Tri-Cities Transit Follies 

In news closer to home, the Tri-Cites (the one consisting of Coquitlam, Port Coquitlam, Port Moody, Anmore, and Belcarra) are to be subjected to a light rail system. I think this is the wrong choice, a sentiment reinforced by a conversation with my dad, who works for SkyTrain. This makes him both something of an expert on transit issues and a bit biased in favour of a particular transit solution.

To the facts. There were three systems being seriously considered for a transit solution, which mostly meant finding some way of getting people from Coquitlam Centre Mall (or the Coquitlam campus of Douglas College, or the Coquitlam city hall; take your pick as to the most useful description of the area) to the Lougheed Mall SkyTrain station, and thus to the rest of the transit system. It appears the preferred route goes through Port Moody.

The slowest, cheapest option was buses, or better yet, guided rubber-tire transit, which is a doofus stopgap system that amounts to an elevated bus lane. It was apparently dismissed as "too risky," though I suspect that could be re-read as "too dorky." Nonetheless, I think it offers few advantages over just running a B-line fast-bus route on the roads, and adding bus-lanes where necessary to speed things up.

The fast, super-expensive option is SkyTrain. 13 minute estimated travel time from end to end. That's really, really fast! In rush hour, it would be, no contest, twice as quick as any other way of getting from Coquitlam to Lougheed Mall. That's the kind of speed that puts people in the seats. Coquitlam Mayor Jon Kingsbury disputed that speed estimate, but he's an idiot. More on that in the next section.

SkyTrain's dirty little secret is that it roughly pays for its operating costs (not its capital costs) out of the fare box, which is nearly unheard of in transit systems, and Greater Vancouver has about as small a population as you can have and still justify a light rail system. But SkyTrain is expensive and it doesn't look cute, with those big guideways and big cars.
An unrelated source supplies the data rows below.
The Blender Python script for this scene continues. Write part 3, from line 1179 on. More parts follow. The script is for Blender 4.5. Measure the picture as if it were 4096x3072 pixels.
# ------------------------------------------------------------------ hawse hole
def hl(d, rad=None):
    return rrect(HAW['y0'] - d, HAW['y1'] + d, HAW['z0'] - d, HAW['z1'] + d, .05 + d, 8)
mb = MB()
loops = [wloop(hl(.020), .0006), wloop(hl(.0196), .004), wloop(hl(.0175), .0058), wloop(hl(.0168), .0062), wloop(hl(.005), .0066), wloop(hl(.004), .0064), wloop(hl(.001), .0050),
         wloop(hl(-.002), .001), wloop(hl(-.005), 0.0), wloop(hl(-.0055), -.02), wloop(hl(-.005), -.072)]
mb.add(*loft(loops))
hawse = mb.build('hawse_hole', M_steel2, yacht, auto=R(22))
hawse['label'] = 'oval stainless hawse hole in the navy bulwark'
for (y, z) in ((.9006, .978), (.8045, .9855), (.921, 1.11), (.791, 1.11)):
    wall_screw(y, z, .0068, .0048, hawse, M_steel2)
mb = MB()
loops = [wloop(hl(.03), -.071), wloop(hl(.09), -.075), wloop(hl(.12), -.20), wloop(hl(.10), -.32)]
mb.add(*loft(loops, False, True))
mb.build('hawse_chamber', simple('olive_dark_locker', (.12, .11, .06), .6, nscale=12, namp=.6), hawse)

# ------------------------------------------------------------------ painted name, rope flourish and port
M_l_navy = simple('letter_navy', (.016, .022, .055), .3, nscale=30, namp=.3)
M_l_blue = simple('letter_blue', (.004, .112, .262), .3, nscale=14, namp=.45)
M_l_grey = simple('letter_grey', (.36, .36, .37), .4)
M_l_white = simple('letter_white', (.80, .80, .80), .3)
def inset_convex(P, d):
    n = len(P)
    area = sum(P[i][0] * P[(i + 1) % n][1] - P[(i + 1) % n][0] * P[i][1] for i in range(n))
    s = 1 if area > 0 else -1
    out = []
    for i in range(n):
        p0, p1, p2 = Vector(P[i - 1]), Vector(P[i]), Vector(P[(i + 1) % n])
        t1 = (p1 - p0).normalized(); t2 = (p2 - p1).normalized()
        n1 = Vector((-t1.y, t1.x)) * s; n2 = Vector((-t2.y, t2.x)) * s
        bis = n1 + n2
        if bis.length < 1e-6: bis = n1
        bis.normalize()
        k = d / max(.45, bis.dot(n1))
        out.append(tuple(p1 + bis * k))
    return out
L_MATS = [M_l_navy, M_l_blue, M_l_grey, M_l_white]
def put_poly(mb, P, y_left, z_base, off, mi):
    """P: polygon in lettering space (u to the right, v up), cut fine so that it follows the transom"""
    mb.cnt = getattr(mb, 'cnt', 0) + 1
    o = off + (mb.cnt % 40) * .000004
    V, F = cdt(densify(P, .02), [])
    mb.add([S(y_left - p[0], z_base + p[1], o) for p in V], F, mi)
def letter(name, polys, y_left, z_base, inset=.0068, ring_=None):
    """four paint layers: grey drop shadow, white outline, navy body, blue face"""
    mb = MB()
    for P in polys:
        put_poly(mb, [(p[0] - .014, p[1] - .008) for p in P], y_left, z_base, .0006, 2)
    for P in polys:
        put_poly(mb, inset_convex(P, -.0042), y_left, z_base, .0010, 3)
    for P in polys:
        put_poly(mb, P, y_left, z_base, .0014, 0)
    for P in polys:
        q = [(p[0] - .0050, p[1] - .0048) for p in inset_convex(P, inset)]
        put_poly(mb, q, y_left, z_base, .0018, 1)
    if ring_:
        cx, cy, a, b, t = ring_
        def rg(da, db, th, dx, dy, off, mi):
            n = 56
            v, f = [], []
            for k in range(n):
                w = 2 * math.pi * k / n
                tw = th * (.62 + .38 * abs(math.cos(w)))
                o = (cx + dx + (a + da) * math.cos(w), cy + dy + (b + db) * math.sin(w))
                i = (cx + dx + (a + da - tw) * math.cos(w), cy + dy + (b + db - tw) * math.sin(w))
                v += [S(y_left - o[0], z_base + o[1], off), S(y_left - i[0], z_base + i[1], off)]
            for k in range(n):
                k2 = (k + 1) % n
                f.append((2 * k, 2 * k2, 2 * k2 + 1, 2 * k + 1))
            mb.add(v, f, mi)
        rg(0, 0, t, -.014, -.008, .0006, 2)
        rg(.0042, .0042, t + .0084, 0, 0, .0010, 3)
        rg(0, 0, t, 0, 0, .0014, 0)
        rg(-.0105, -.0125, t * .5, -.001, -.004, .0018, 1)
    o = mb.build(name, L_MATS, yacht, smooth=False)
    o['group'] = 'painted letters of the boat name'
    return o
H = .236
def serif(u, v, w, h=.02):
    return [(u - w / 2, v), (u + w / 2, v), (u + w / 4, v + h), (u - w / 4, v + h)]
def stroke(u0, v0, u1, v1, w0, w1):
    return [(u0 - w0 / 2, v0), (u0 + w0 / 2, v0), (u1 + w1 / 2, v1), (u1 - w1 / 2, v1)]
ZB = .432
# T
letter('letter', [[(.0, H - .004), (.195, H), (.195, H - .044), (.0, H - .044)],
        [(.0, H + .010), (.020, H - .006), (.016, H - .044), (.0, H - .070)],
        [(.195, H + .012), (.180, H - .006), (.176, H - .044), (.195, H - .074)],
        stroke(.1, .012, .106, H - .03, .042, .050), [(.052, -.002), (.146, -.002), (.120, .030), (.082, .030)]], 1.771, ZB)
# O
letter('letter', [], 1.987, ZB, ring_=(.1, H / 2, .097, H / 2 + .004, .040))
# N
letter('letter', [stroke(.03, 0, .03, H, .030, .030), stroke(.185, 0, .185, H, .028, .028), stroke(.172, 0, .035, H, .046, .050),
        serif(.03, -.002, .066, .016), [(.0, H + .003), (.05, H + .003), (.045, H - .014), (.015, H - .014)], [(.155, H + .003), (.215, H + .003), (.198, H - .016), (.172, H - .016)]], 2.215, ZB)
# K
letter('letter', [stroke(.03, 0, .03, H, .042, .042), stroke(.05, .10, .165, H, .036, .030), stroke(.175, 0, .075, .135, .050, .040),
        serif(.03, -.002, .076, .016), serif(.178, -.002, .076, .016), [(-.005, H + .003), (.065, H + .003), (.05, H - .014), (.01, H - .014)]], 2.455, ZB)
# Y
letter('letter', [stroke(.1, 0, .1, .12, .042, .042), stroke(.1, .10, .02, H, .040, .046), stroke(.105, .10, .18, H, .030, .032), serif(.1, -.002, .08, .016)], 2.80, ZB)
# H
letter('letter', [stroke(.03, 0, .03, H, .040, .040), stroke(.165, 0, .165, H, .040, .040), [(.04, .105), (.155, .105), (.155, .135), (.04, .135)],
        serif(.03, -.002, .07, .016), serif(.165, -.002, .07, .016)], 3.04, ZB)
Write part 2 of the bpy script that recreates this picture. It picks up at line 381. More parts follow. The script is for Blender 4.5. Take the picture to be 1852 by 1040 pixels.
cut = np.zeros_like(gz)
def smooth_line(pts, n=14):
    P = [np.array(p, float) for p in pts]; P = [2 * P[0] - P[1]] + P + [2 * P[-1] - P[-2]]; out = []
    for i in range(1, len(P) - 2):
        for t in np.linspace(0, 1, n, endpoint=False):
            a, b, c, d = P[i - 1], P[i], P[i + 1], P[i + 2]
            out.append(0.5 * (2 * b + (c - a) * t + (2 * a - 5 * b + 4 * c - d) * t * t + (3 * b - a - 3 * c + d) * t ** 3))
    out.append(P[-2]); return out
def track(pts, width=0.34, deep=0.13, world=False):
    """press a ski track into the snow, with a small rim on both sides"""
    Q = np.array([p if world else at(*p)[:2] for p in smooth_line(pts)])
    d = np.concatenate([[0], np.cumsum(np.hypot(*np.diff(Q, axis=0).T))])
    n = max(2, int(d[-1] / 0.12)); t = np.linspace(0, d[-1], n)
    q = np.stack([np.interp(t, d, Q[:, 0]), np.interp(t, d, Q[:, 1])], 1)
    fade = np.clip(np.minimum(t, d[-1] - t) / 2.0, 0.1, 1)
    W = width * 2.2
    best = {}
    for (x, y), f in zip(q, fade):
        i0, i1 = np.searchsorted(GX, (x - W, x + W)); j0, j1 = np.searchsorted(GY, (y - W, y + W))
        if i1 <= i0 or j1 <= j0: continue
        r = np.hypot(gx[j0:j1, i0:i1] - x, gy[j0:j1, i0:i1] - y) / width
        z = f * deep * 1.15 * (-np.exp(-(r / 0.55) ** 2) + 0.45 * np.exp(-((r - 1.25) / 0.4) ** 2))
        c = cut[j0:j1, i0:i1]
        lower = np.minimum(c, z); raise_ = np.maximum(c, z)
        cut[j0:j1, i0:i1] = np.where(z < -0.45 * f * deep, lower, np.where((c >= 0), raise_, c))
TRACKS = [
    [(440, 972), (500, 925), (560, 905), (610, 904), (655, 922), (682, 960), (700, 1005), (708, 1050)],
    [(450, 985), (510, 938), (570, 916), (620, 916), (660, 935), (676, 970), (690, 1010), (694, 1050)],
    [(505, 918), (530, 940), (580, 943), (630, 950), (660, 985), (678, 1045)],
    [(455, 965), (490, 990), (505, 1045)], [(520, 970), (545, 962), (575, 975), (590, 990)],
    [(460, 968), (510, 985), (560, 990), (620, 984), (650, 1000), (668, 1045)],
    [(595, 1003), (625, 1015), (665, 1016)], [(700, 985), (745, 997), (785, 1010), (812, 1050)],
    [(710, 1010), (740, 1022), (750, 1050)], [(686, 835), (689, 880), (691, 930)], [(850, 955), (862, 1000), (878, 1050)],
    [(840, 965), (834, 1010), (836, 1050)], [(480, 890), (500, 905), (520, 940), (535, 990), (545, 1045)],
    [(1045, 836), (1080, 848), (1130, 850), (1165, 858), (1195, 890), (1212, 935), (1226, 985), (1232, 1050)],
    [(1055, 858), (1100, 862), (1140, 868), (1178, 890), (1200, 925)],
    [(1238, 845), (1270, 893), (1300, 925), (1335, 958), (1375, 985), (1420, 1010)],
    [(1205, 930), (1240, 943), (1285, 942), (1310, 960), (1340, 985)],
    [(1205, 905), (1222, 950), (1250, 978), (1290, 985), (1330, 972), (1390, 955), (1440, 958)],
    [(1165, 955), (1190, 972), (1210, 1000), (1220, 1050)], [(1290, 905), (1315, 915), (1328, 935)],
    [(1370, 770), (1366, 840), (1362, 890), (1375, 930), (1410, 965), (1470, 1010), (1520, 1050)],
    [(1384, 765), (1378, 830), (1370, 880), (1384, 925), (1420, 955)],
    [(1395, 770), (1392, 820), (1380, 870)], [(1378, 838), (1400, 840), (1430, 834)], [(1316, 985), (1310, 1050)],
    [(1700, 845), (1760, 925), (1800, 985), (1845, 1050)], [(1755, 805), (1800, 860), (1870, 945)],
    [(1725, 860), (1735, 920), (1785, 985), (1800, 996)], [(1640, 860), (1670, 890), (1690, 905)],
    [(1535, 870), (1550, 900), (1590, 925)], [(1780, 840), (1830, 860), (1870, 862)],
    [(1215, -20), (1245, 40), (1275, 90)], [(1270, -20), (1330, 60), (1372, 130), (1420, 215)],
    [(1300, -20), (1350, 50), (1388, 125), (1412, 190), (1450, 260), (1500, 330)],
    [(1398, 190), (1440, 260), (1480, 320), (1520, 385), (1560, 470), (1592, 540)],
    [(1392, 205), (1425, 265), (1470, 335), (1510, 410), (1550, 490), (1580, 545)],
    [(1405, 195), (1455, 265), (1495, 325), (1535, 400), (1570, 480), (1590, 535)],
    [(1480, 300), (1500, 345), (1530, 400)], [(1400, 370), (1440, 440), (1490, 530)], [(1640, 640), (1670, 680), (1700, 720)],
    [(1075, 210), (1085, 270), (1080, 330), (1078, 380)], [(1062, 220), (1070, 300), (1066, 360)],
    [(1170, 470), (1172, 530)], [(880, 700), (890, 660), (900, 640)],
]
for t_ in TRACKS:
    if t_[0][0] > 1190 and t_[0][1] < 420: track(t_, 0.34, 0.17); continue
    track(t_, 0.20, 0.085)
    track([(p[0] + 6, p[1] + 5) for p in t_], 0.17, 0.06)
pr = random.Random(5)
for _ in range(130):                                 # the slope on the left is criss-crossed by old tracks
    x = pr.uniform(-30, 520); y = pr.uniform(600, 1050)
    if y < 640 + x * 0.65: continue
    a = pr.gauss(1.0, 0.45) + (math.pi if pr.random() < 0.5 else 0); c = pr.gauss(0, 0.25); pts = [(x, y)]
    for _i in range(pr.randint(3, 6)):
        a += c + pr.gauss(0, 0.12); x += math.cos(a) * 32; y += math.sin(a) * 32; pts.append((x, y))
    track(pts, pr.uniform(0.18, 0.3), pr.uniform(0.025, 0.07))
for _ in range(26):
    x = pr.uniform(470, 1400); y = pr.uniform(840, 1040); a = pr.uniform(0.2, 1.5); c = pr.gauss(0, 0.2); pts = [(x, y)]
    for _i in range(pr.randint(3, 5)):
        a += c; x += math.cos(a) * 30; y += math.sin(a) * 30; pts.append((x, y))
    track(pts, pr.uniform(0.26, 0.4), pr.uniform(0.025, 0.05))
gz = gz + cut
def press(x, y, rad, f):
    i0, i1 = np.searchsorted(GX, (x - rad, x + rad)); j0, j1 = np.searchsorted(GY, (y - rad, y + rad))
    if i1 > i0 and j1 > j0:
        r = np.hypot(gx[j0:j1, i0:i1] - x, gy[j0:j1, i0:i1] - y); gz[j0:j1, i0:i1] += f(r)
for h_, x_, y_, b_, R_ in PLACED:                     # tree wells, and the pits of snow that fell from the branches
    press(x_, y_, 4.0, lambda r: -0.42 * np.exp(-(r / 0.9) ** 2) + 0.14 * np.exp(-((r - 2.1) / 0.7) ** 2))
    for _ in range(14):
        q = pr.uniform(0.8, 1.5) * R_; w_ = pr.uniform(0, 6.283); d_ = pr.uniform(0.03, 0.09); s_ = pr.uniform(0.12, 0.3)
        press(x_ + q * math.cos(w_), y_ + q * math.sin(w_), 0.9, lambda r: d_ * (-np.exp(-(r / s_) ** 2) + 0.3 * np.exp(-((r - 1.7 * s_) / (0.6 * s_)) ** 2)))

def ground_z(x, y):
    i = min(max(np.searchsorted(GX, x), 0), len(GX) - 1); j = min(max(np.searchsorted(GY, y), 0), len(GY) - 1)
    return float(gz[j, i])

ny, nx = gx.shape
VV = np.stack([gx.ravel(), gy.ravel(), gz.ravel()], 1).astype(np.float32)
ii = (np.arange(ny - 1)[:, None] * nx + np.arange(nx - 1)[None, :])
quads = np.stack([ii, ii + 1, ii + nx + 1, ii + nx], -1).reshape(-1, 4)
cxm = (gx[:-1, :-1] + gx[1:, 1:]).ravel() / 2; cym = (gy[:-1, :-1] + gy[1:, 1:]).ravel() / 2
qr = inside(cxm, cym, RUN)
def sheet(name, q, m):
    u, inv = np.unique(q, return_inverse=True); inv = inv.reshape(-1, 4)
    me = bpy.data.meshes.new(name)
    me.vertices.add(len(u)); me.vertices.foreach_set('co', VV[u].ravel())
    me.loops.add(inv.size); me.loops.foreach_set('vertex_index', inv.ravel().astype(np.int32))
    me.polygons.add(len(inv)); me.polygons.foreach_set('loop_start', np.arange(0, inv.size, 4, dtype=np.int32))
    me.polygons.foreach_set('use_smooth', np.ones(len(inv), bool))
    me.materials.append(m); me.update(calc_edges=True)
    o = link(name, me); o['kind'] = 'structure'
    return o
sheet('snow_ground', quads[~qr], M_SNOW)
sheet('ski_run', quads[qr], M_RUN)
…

Light rail is oh-so cute! It's got cute little trains, it has cute little stations, and it's all very "human scaled." It's also a dog. It's most of the way to the capital costs of a SkyTrain system, but it can't carry as many people, and more importantly, it takes 20 minutes to make the trip. That's not unbearable, but I think the faster trip would be worth the trouble. The gap between trains will also be longer than SkyTrain

Now, back to His Worship, Mayor Kingsbury. From the article above: "Kingsbury said the SkyTrain estimates were unrealistic because they failed to consider stop times of 1.5 minutes at each of the nine stations along the route." Well, my dad had some strong words to say about that, since the stop times that SkyTrain actually puts in right now are well under 20 seconds, and they sweat that number to the second, trying to get it as low as possible at each stop (I think that 13-15 second stops are done at the less popular stations). With 9 stations on the route, SkyTrain would spend at most 3 minutes at rest on this route, not the 13.5 minutes the unclever mayor wants to claim. I'm not even sure if the light rail system would actually be that slow in practice, though I assume that they'll use techniques like fare-taking as you board, which slows things down considerably compared to SkyTrain's pay-before-you-get-to-the-platform system.

So, I don't think a good decision has been made. I think the resulting system will work, after a fashion, and I'm sure to use it on occasion, and I'll try not to resent the big headways (6-15 minutes, versus something more like 1.5-5 minutes between SkyTrains). But SkyTrain would be faster, and faster is really important to making a transit system useful and popular.